There are no actual patents involved in this case, period. There can be no judgement for or against a patent in this case, because there are no patents involved. No patent will be "clarified" accept to say that yes it does exist (or at least its application exists) or no it doesn't, and yes it does apply or no it doesn't apply. That's it. Nothing is going on with the patent itself, at all.
What is involved is a statement of patents pending which, if there were no such patents pending, is fraud.
So the possibilities are as follows:
- The plantif can prove that there were not applications pending for all of the "patent pending" statements on the box, or that the pending patents did not actually apply to the game. If they do, Activision can be hit for fraud and end up paying $500 for each copy of the game they sold.
- The plantif can fail to prove that there were no applications pending for some patent statements or fail to prove that the patents do not apply. In that case, the little fly goes away.
If Activision attempts to "leave it ambiguous" they will almost certainly lose. The burden is on the plantiff, but it's pretty easy to prove just about anything if the defense doesn't fight back.
Security is mostly a superstition... Avoiding danger is no safer in the long run than outright exposure. - Helen Keller
Man, your reading comprehension is terrible.
Indeed. This entire discussion is a rather blatant example of the failure of moderation. Half the people here seem to think we're actually discussing whether a patent is valid or not.
Actually discussing whether or not the large fine makes sense in this day and age, when it's fairly easy to look up patents, is another thing, as is whether or not it should apply if you do it accidentally, and a real discussion we could actually be interesting.

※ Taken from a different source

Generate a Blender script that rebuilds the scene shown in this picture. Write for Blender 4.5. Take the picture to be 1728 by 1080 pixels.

Likewise, an argument could be made that you should have to lists patents required to use a device on said device even if the device itself doesn't use the patent. (You can replace 'device' with 'software'.)
If you really truly need a patent to do something with what you buy, like if you need to use a patented device to put fuel in your car, I would argue that it would actually make sense to require the car, as well as the fuel device, to state that. This isn't how the law works, and thus that argument won't really help Activision, but it would make sense.

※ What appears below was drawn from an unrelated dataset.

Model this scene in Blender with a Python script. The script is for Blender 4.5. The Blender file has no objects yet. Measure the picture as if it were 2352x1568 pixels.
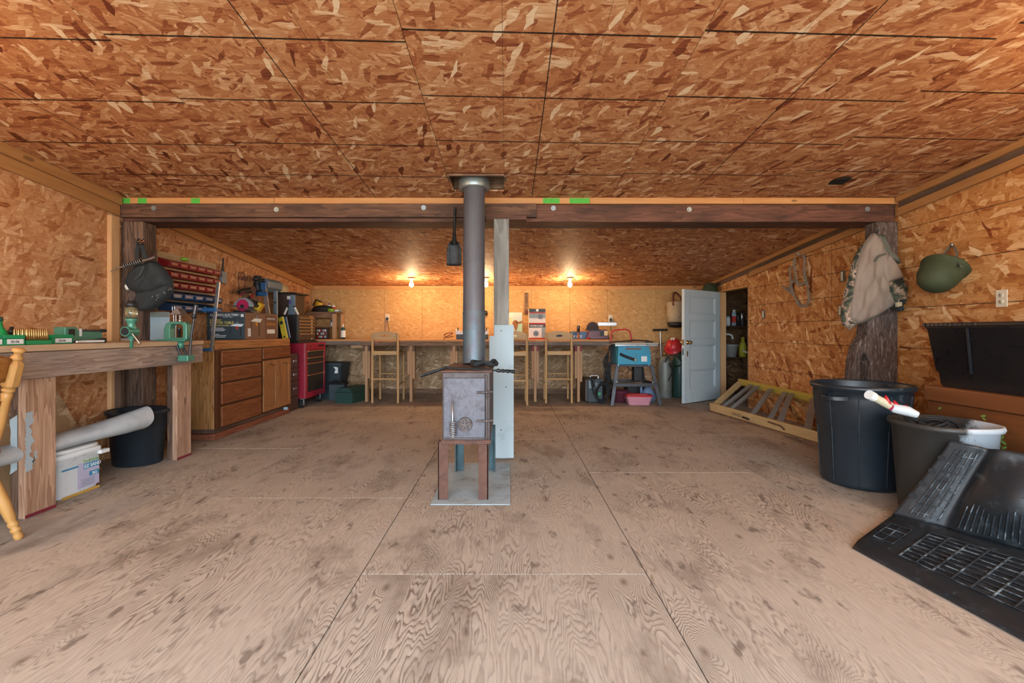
import bpy, math, random
from mathutils import Vector, Matrix, Euler
random.seed(7)
SC = bpy.context.scene
COL = SC.collection
R = math.radians

# ------------------------------------------------------------------ camera
F, CX, CY, H = 1045.0, 1168.0, 762.0, 1.05      # focal length (px of a 2352 px wide frame), vanishing point, eye height
cam_d = bpy.data.cameras.new('camera')
cam_d.sensor_fit = 'HORIZONTAL'; cam_d.sensor_width = 36.0
cam_d.lens = F * 36.0 / 2352.0
cam_d.shift_x = (1176 - CX) / 2352.0
cam_d.shift_y = -(784 - CY) / 2352.0
cam_d.clip_start = 0.05
cam = bpy.data.objects.new('camera', cam_d); COL.objects.link(cam)
cam.location = (0, 0, H); cam.rotation_euler = (R(90), 0, 0)
SC.camera = cam

# ------------------------------------------------------------------ world, daylight, exposure
WORLD = 11.5
w = bpy.data.worlds.new('sky'); SC.world = w; w.use_nodes = True
bg = w.node_tree.nodes['Background']
bg.inputs[0].default_value = (0.75, 0.88, 1.0, 1); bg.inputs[1].default_value = WORLD
XL, XR, YR, YF = -3.33, 3.34, 7.73, -1.3          # room shell: left, right, rear, front
OPEN = (-2.75, 2.75, 0.0, 2.32)                    # big overhead-door opening behind the camera
pl = bpy.data.lights.new('daylight_portal', 'AREA'); pl.shape = 'RECTANGLE'
pl.size = OPEN[1] - OPEN[0]; pl.size_y = OPEN[3] - OPEN[2]; pl.cycles.is_portal = True
sl = bpy.data.lights.new('sun', 'SUN'); sl.energy = 95.0; sl.angle = 0.01; sl.color = (1.0, 0.95, 0.87)
so = bpy.data.objects.new('sun', sl); COL.objects.link(so); so.rotation_euler = (R(-42), R(8), 0)   # from behind the building: lights only the yard outside
po = bpy.data.objects.new('daylight_portal', pl); COL.objects.link(po)
po.location = ((OPEN[0] + OPEN[1]) / 2, YF - 0.02, (OPEN[2] + OPEN[3]) / 2); po.rotation_euler = (R(90), 0, 0)
BULB_REAR, BULB_FRONT = 17.0, 33.0
SC.view_settings.view_transform = 'Standard'; SC.view_settings.look = 'None'
SC.view_settings.exposure = 0.25; SC.view_settings.gamma = 1.0
SC.view_settings.use_curve_mapping = False

SC.cycles.use_light_tree = False; SC.cycles.max_bounces = 6; SC.cycles.diffuse_bounces = 2; SC.cycles.adaptive_threshold = 0.08; SC.cycles.caustics_reflective = False; SC.cycles.caustics_refractive = False; SC.cycles.glossy_bounces = 2; SC.cycles.transmission_bounces = 5

# ------------------------------------------------------------------ picture measurements -> world points
def at(px, py, Y): return Vector(((px - CX) / F * Y, Y, H - (py - CY) / F * Y))
def atX(px, py, X): return at(px, py, X * F / (px - CX))
def atZ(px, py, Z): return at(px, py, (H - Z) * F / (py - CY))
def Zc(Y): return 2.574 - 0.0957 * Y               # underside of the sloped ceiling

# ------------------------------------------------------------------ node helpers
def lin(c):
    if isinstance(c, str):
        c = c.lstrip('#'); c = [int(c[i:i + 2], 16) for i in (0, 2, 4)]
    o = []
    for v in c:
        v = v / 255.0
        o.append(v / 12.92 if v <= 0.04045 else ((v + 0.055) / 1.055) ** 2.4)
    return (o[0], o[1], o[2], 1.0)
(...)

Or, for perhaps a more relevant example, some companies have taken to patenting hardware interfaces. But they can patent just the cable, and hence stop people from making compatible cables, while not patenting the plug itself, and hence not having to notify people on their device.

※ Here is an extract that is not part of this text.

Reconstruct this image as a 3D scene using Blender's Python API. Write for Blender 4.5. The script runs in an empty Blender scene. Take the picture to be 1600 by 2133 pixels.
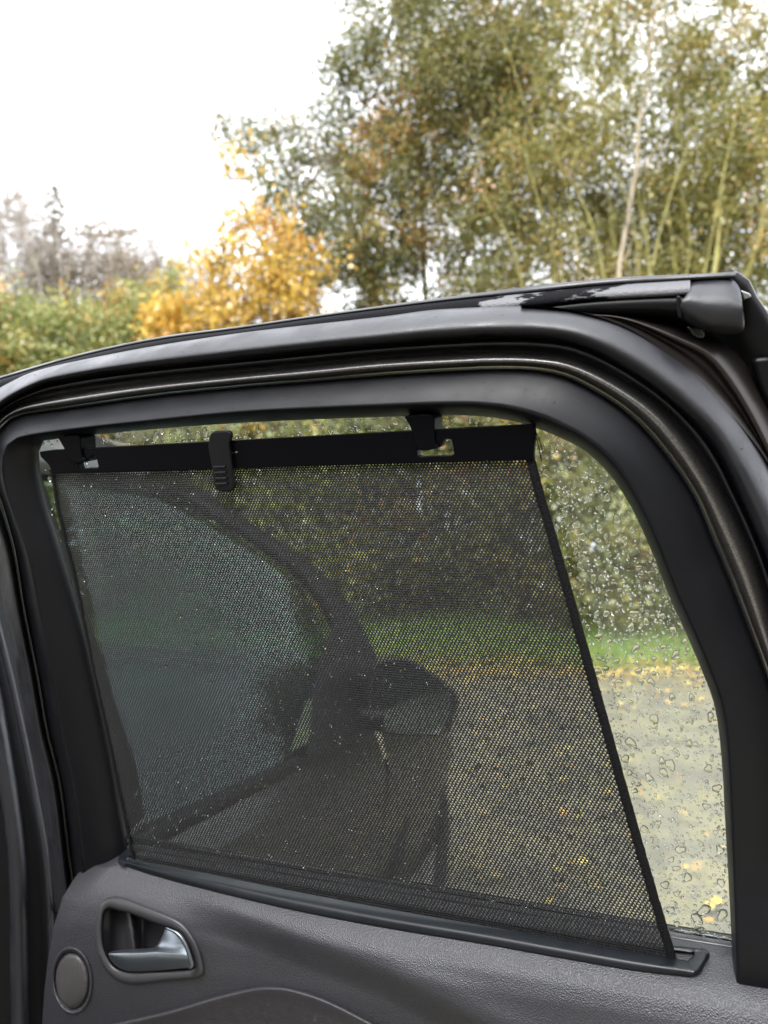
import bpy, bmesh, math, random
import numpy as np
from mathutils import Matrix, Vector
from mathutils.geometry import tessellate_polygon

rng = np.random.default_rng(7)
random.seed(7)
SC = bpy.context.scene
COL = SC.collection

# ------------------------------------------------------------------ camera
F = 1500.0                      # focal length in pixels of the 1600 x 2133 photograph
PITCH = math.radians(3.0)
CAM = np.array([0.0, 0.0, 1.34])
cam_d = bpy.data.cameras.new('camera')
cam = bpy.data.objects.new('camera', cam_d)
COL.objects.link(cam)
cam.location = CAM
cam.rotation_euler = (math.pi / 2 + PITCH, 0, 0)
cam_d.sensor_fit = 'VERTICAL'
cam_d.sensor_height = 24.0
cam_d.lens = F / 2133.0 * 24.0
cam_d.clip_start = 0.02
cam_d.clip_end = 500
cam_d.dof.use_dof = True
cam_d.dof.focus_distance = 0.685
cam_d.dof.aperture_fstop = 3.3
SC.camera = cam

# ------------------------------------------------------------------ sky, sun, exposure
SUN_EL, SUN_AZ = math.radians(58), math.radians(205)   # azimuth from +Y, clockwise
world = bpy.data.worlds.new('World')
SC.world = world
world.use_nodes = True
wn, wl = world.node_tree.nodes, world.node_tree.links
bg = wn['Background']
sky = wn.new('ShaderNodeTexSky')
sky.sky_type = 'NISHITA'
sky.sun_disc = False
sky.sun_elevation = SUN_EL
sky.sun_rotation = SUN_AZ
sky.dust_density = 4.0
hs = wn.new('ShaderNodeHueSaturation')
hs.inputs['Saturation'].default_value = 0.08
wl.new(sky.outputs[0], hs.inputs['Color'])
mx = wn.new('ShaderNodeMix')
mx.data_type = 'RGBA'
mx.inputs[0].default_value = 0.6
wl.new(hs.outputs[0], mx.inputs[6])
mx.inputs[7].default_value = (8.5, 8.8, 9.4, 1)       # even overcast cloud layer
wl.new(mx.outputs[2], bg.inputs['Color'])
bg.inputs['Strength'].default_value = 0.15

sun_d = bpy.data.lights.new('sun', 'SUN')
sun_d.energy = 1.0
sun_d.angle = math.radians(25)
sun_d.color = (1.0, 0.98, 0.95)
sun = bpy.data.objects.new('sun', sun_d)
COL.objects.link(sun)
sd = Vector((math.sin(SUN_AZ) * math.cos(SUN_EL), math.cos(SUN_AZ) * math.cos(SUN_EL), math.sin(SUN_EL)))
sun.rotation_euler = sd.to_track_quat('Z', 'Y').to_euler()
sun.location = (0, 0, 30)

vs = SC.view_settings
vs.view_transform = 'Standard'
vs.look = 'None'
vs.gamma = 1.0
vs.use_curve_mapping = False
vs.exposure = 1.88
SC.render.engine = 'CYCLES'
SC.cycles.use_denoising = True
SC.cycles.caustics_reflective = False
SC.cycles.caustics_refractive = False
SC.cycles.max_bounces = 10
SC.cycles.transparent_max_bounces = 16
SC.cycles.sample_clamp_indirect = 6

# ------------------------------------------------------------------ materials
def mat(name, col=(0.1, 0.1, 0.1), rough=0.5, metal=0.0, spec=0.5):
    m = bpy.data.materials.new(name)
    m.use_nodes = True
    b = m.node_tree.nodes['Principled BSDF']
    b.inputs['Base Color'].default_value = (*col, 1)
    b.inputs['Roughness'].default_value = rough
    b.inputs['Metallic'].default_value = metal
    b.inputs['Specular IOR Level'].default_value = spec
    return m

def nd(m, t, **kw):
    n = m.node_tree.nodes.new(t)
    for k, v in kw.items():
        setattr(n, k, v)
    return n

def lk(m, a, b):
    m.node_tree.links.new(a, b)

def bsdf(m):
    return m.node_tree.nodes['Principled BSDF']

def ramp(m, stops):
    r = nd(m, 'ShaderNodeValToRGB')
    e = r.color_ramp.elements
    while len(e) < len(stops):
        e.new(0.5)
    for i, (p, c) in enumerate(stops):
        e[i].position = p
        e[i].color = (*c, 1) if len(c) == 3 else c
    return r

def coords(m, scale=(1, 1, 1)):
    tc = nd(m, 'ShaderNodeTexCoord')
    mp = nd(m, 'ShaderNodeMapping')
    mp.inputs['Scale'].default_value = scale
    lk(m, tc.outputs['Object'], mp.inputs['Vector'])
    return mp.outputs['Vector']

def add_bump(m, kind, scale, strength, dist=0.001, vec=None, detail=3):
    if vec is None:
        vec = coords(m)
    if kind == 'noise':
        t = nd(m, 'ShaderNodeTexNoise')
        t.inputs['Scale'].default_value = scale
        t.inputs['Detail'].default_value = detail
        out = t.outputs['Fac']
    else:
        t = nd(m, 'ShaderNodeTexVoronoi')
        t.inputs['Scale'].default_value = scale
        out = t.outputs['Distance']
    lk(m, vec, t.inputs['Vector'])
    b = nd(m, 'ShaderNodeBump')
    b.inputs['Strength'].default_value = strength
    b.inputs['Distance'].default_value = dist
    lk(m, out, b.inputs['Height'])
    old = bsdf(m).inputs['Normal']
    if old.is_linked:
        lk(m, old.links[0].from_socket, b.inputs['Normal'])
    lk(m, b.outputs[0], bsdf(m).inputs['Normal'])
    return t

def rough_noise(m, scale, lo, hi):
    t = nd(m, 'ShaderNodeTexNoise')
    t.inputs['Scale'].default_value = scale
    t.inputs['Detail'].default_value = 5
    lk(m, coords(m), t.inputs['Vector'])
    r = nd(m, 'ShaderNodeMapRange')
    r.inputs['From Min'].default_value = 0.3
    r.inputs['From Max'].default_value = 0.7
    r.inputs['To Min'].default_value = lo
    r.inputs['To Max'].default_value = hi
    lk(m, t.outputs['Fac'], r.inputs['Value'])
    lk(m, r.outputs[0], bsdf(m).inputs['Roughness'])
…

Hence I might build and sell my own cable and be in violation of patent law, even after I've looked up the patents on the device itself. Yes, in theory, I could be in violation of patents for all sorts of things, but the point is that companies should be required to inform me, a purchaser of their stuff, all the patents that are relevant, even if, strictly speaking, they don't apply to the stuff itself. Perhaps some sort of 'See also' patent list.
But almost all the people here seem to think this is some actual patent dispute, so heaven forbid we have an actual relevant discussion. Ugh.
If corporations are people, aren't stockholders guilty of slavery?
The US court system recently decided that $500 is only a maximum per item sold, and a judge could decide on any lesser amount. Based on precedent, the fine would probably be more like a fraction of a dollar per unit.